After the disappointment of the PPP application process, it was clear that the museum needed to scale down operations even further. NMAJH looked to trim whatever costs it could, Galperin said, but there was no avoiding the option to furlough employees.

Key revenue sources, like the museum’s spring gala, were cut off. Organizations that might have held private affairs in the museum’s event space could no longer do so, and educational events for the public — like a much-publicized March 15 evening with Natan Sharansky, Malcolm Hoenlein and Elan Carr — had to be canceled as well.

And though admission to the museum had been free of charge for some time, NMAJH was set to present a buzzy new exhibit called “The Evidence Room” on its way from the Hirshhorn Museum and Sculpture Garden in Washington, D.C. — “an installation that gives visual testament to the atrocities of the Holocaust, drawing on architectural forensic evidence to focus attention on the architecture that made the Auschwitz concentration camp a systematic factory for mass murder.”

The installation-in-progress of “The Evidence Room,” the exhibit that was set to open on April 17.
The installation-in-progress of “The Evidence Room,” the exhibit that was set to open on April 17. (Photo by Claire Pingel)

Galperin added that, as a Jewish museum, NMAJH has had to devote resources to security that other similarly sized museums don’t have to worry about, a significant operating cost.

NMAJH was left with “no choice” but to furlough employees, according to Darivoff.

Furloughing and even eliminating staff has become a common choice for museums during quarantine, according to Adrienne Horn, president of the San Francisco-based Museum Management Consultants.

“The majority of museums, big or small, are not doing well,” she said. Those that are tied to governmental entities or universities have been able to weather the storm a bit better than their private counterparts, according to Horn, but even giants like the Metropolitan Museum of Art are struggling.

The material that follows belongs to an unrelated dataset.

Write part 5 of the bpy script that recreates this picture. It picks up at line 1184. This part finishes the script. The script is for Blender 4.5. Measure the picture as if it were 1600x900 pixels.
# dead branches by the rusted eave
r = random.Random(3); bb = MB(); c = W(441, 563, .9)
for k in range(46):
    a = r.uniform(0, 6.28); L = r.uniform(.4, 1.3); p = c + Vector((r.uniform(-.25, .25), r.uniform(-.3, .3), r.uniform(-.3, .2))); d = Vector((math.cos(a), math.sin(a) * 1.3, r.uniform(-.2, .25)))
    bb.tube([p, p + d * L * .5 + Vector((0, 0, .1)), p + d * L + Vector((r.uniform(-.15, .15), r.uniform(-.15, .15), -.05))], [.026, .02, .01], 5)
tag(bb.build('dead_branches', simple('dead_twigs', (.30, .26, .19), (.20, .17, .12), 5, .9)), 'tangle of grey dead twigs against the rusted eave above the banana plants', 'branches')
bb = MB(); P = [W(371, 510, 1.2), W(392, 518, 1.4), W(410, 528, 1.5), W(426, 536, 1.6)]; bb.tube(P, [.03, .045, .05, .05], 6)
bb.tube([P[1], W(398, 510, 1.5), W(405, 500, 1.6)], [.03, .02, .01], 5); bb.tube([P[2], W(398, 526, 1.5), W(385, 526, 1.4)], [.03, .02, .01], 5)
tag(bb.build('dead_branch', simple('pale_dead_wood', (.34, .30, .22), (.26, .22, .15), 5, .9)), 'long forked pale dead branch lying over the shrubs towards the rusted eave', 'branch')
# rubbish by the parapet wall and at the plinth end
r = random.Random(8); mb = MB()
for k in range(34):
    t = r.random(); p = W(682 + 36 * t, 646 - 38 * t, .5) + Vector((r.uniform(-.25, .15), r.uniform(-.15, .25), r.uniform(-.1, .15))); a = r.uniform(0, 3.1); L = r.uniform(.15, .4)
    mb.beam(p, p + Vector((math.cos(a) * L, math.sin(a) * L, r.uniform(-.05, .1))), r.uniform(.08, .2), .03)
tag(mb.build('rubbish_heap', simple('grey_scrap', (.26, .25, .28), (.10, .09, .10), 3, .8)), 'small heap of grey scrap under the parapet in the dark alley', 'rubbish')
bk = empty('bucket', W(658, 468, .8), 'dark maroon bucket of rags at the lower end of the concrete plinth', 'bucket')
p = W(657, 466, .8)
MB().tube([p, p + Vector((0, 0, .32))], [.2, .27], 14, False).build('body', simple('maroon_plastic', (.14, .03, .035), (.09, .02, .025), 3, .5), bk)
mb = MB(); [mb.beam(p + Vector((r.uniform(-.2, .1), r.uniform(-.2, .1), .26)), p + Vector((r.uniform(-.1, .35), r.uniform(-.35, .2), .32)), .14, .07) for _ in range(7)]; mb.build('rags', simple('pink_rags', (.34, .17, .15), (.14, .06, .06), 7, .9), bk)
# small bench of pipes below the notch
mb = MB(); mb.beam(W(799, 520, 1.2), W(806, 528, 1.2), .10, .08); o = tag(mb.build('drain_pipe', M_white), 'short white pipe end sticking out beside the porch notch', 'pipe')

Though the building itself is closed, staff has been and will continue to produce online content and educational resources, according to Galperin and Darivoff.

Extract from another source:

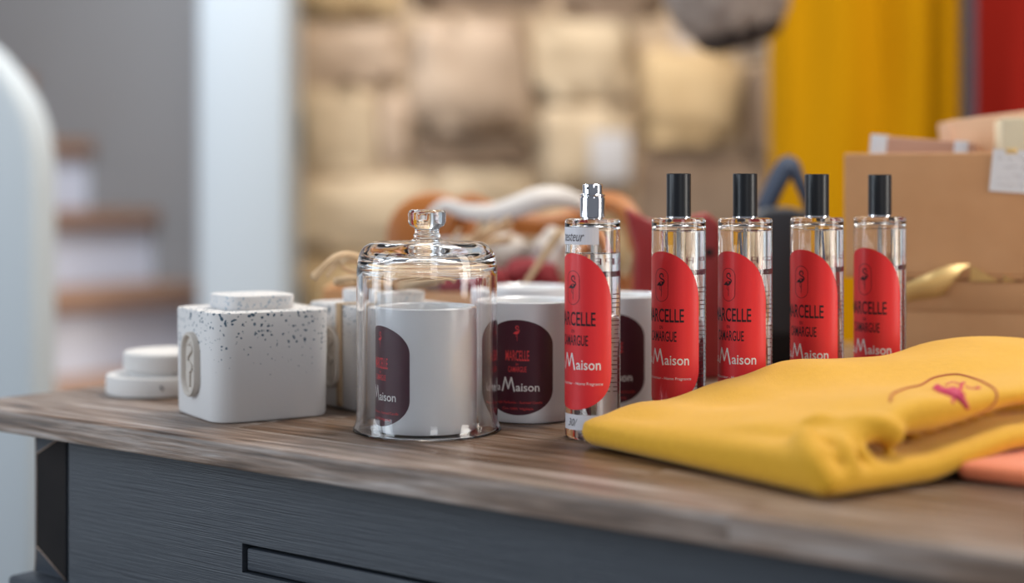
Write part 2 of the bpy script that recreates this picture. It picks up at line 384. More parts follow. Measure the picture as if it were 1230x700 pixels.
for y0, y1, sft in rows:
    x = 362 - 0
    while x < 1900:
        w = random.choice((120, 170, 210, 150)); stone(x, x + w - 10, y0, y1, random.choice((0, 1, 2, 4))); x += w
stone(362, 480, -100, 18, 1, .02); stone(492, 660, -100, 12, 3, -.02); stone(672, 800, -100, 22, 3, -.02); stone(808, 960, -100, 70, 4)
stone(362, 484, 30, 100, 2); stone(362, 448, 108, 205, 0); stone(456, 492, 112, 196, 2)
stone(498, 632, 24, 158, 2, .05); stone(640, 760, 26, 120, 0, .02); stone(766, 884, 60, 172, 1, .06); stone(646, 756, 128, 230, 0, .03)
stone(892, 1010, 80, 200, 3); stone(524, 636, 206, 268, 0, .03); stone(362, 516, 214, 300, 0, .02); stone(500, 640, 162, 200, 3, -.02)  # last one is shade below a stone, built as a dark stone
stone(766, 925, 182, 300, 3, -.01); stone(646, 756, 240, 330, 1); stone(524, 640, 272, 360, 2)
for y0, y1 in ((308, 430), (440, 570), (580, 700), (710, 780)):
    x = 362
    while x < 1900:
        w = random.choice((130, 170, 210)); 
        if not (y0 == 308 and x < 760): stone(x, x + w - 10, y0, y1, random.choice((0, 1, 2, 4)))
        elif x < 510: stone(x, x + 140, y0, y1, 1)
        x += w
x = 1020
while x < 1900:
    w = random.choice((130, 180)); stone(x, x + w - 10, -100, 80, random.choice((0, 1, 2))); stone(x + 20, x + w + 10, 90, 295, random.choice((0, 1, 2))); x += w
# white pier between the stairwell and the stone wall
struct(box('wall_left', -0.64, -0.455, 3.12, 3.62, 0, 3.0, BLUEWHITE, bev=0.02), 'white painted wall end beside the stone wall')
# staircase, climbing to the left
dA, dD = Vector((-0.819, 0.574, 0)).normalized(), Vector((0.574, 0.819, 0)).normalized()
st = thing('staircase', 'white staircase with oak treads climbing left behind the table', 'staircase', (0, 0, 0))
for i in range(-3, 7):
    E = Vector((-0.714, 3.8, 0)) + dA * 0.25 * i; zt = 0.774 + 0.181 * i
    Mx = Matrix(((-dD.x, dA.x, 0, E.x), (-dD.y, dA.y, 0, E.y), (0, 0, 1, 0), (0, 0, 0, 1)))
    bm = bmesh.new(); bm_box(bm, 0, 1.1, 0, 0.249, 0, zt - 0.042); bm.transform(Mx); from_bm('riser', bm, PLASTER, st)
    bm = bmesh.new(); bm_box(bm, -0.0, 1.1, -0.028, 0.249, zt - 0.0415, zt, 0.006); bm.transform(Mx); from_bm('tread', bm, TREAD, st)
st['kind'] = 'structure'
del st['category']
# stairwell wall
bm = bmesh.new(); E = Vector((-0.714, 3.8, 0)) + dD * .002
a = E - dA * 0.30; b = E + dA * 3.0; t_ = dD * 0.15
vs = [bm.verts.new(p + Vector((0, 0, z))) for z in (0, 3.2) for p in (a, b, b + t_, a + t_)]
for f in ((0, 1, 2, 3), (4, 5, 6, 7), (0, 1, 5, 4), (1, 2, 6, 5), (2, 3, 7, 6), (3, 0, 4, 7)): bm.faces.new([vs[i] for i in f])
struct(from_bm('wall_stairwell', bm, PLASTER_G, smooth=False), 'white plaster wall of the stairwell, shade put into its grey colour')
# balustrade end, white, with a sloping rounded top
prof = [(x_ - 25, y_) for x_, y_ in ((-200, -160), (-60, 8), (-20, 38), (5, 58), (30, 88), (48, 116), (60, 146), (66, 185), (67, 230), (67, 820), (-200, 820))]
def extrude_px(name, pts, Y, depth, m, parent=None, bev=0.0, smooth_pts=False, sharp=35):
    pp = [P(x, y, Y) for x, y in pts]
    if smooth_pts: pp = catmull(pp + [pp[0]], 5)[:-1]
    bm = bmesh.new(); v = [bm.verts.new(p) for p in pp]; f = bm.faces.new(v)
    r = bmesh.ops.extrude_face_region(bm, geom=[f]); nv = [g for g in r['geom'] if isinstance(g, bmesh.types.BMVert)]
    for q in nv: q.co.y += depth
    if bev:
        bmesh.ops.recalc_face_normals(bm, faces=bm.faces)
        es = [e for e in bm.edges if len(e.link_faces) == 2 and e.calc_face_angle(0) > 0.9]
        bmesh.ops.bevel(bm, geom=es, offset=bev, segments=3, affect='EDGES', profile=0.5)
    return from_bm(name, bm, m, parent, True, sharp)
struct(extrude_px('trim_1', prof, 1.95, 0.10, BLUEWHITE, bev=0.012), 'white stair balustrade end with sloping rounded top')

# ================================================================== TABLE
K = Vector((-0.392, 1.093, TOP)); ang = math.atan2(-0.608, 0.794)
table = thing('cabinet_table', 'blue-grey painted cabinet with a weathered oak butcher-block top, holding the display', 'table', K, ang)
LT, DT, TH = 1.55, 0.78, 0.016
y = 0.0; row = 0
while y < DT - 0.01:
    w = 0.042 if row == 0 else 0.046
    x = 0.0; first = True
    while x < LT - 0.01:
        ln = random.uniform(0.26, 0.5) * (0.55 if first and row % 2 else 1); first = False
        if row == 0: ln = [0.62, 0.7, 0.3][min(int(x / 0.6), 2)]
        x1 = min(x + ln, LT)
        if LT - x1 < 0.1: x1 = LT
        bm = bmesh.new(); cx, cy = (x + x1) / 2, y + w / 2
        bm_box(bm, x - cx + 0.0001, x1 - cx - 0.0001, -w / 2 + 0.0003, w / 2 - 0.0003, -TH / 2, TH / 2, 0)
        if row == 0:
            es = [e for e in bm.edges if all(v.co.y < 0 and v.co.z > 0 for v in e.verts)]
            bmesh.ops.bevel(bm, geom=es, offset=0.0035, segments=4, affect='EDGES', profile=0.5)
            es = [e for e in bm.edges if all(v.co.y < -w / 2 + 0.0005 and v.co.z < -TH / 2 + 0.001 for v in e.verts)]
            bmesh.ops.bevel(bm, geom=es, offset=0.001, segments=1, affect='EDGES')
        else:
            es = [e for e in bm.edges if all(v.co.z > 0 for v in e.verts)]
            bmesh.ops.bevel(bm, geom=es, offset=0.0004, segments=1, affect='EDGES')
        o = from_bm('plank', bm, OAK, table, True, 30); o.location = (cx, cy, -TH / 2)
        x = x1
    y += w; row += 1
fy = 0.02; XB0, XB1 = 0.098, 1.50; zb = -0.117
bm = bmesh.new()
bm_box(bm, XB0, 0.270, fy, fy + 0.02, zb, -TH); bm_box(bm, 0.270, 0.90, fy, fy + 0.02, -0.0655, -TH); bm_box(bm, 0.270, 0.90, fy, fy + 0.02, zb, -0.0835)
bm_box(bm, 0.90, XB1, fy, fy + 0.02, zb, -TH)
from_bm('apron', bm, PAINTW, table, False)
box('recess', 0.268, 0.902, fy + 0.012, fy + 0.019, -0.086, -0.063, GAP, table)
bx = box('pull_out_shelf', 0.2725, 0.8975, fy + 0.0015, fy + 0.012, -0.0822, -0.0685, PAINTW, table, bev=0.0012)
box('side_panel', 0.0545, 0.072, fy + 0.03, DT - 0.05, -0.80, -TH, PAINTW, table)
box('back_panel', 0.0545, XB1, DT - 0.05, DT - 0.03, -0.80, -TH, PAINTW, table)
box('side_panel', XB1 - 0.02, XB1, fy + 0.02, DT - 0.05, -0.80, -TH, PAINTW, table)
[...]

The museum had dedicated significant resources to celebrating Jewish American Heritage Month this May, a federally recognized designation signed into law partially through the efforts of former Jewish Pennsylvania Sen. Arlen Specter. The in-person events were going to be “quite robust,” in Galperin’s words, with the museum taking a leading role in the national celebration. His hope is that NMAJH’s online content relating to JAHM will underline the same basic messages about Jewish communal resilience during uncertain times.

Charitable contributions are still being sought, and Galperin was happy to report that donations have continued to come in at an impressive clip from all over the country.

As the museum staff hunkers down for quarantine, awaiting the day when the doors can open again, Darivoff is hopeful that the vision that led to the bankruptcy filing — one that looked ahead to a nimbler, debt-free NMAJH — is still realistic.

“I don’t think we stopped that vision at all,” he said.

“There are a lot of unknowns at the moment,” Galperin said, “and we are making plans on to figure out how to come out of this.”